Впрочем, по образованию наш господин принадлежал к почтеннейшему сословию юристов (на этом настояла мать). Но карьера его никак не складывалась: за едкие, желчные карикатуры на начальство он был уволен со службы и отправлен в провинцию. И хотя после этого Гофману удалось получить место в прусском провинциальном суде Варшавы (1805 г.), приход наполеоновских войск, разогнавших всю прежнюю судебную администрацию, снова вверг его в нищету. «Работаю до изнеможения, — писал будущий знаменитый классик немецкой литературы другу, Теодору Гиппелю, 7 мая 1808 года, — о здоровье уже и не думаю, а не зарабатываю ничего. Не стану описывать тебе свою нужду; она достигла крайней степени. Вот уже пять дней я ничего не ел, кроме хлеба, — такого еще никогда не было». А ведь на попечении «странного гения» (его так назовут, но потом, после смерти!) была дочка 2-х лет, жена и 13-летняя племянница... Вот почему работа в Бамберге стала для него спасением.

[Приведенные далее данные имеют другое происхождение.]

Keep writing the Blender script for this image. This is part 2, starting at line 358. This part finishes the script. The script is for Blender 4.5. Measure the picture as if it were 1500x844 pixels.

Вскоре неустроенный быт стал налаживаться, Гофману стали предлагать дополнительно зарабатывать на жизнь уроками музыки и пения. Находилось даже свободное время для литературного творчества: в 1809 году был опубликован самый первый рассказ писателя «Кавалер Глюк» (конечно же, о музыке!). Жена «господина капельмейстера», Михалина Тщециньска, полька по происхождению, тщательно контролировала не только его кошелек и расходы, но и его дневник, его личную жизнь. Но, видимо, не уследила...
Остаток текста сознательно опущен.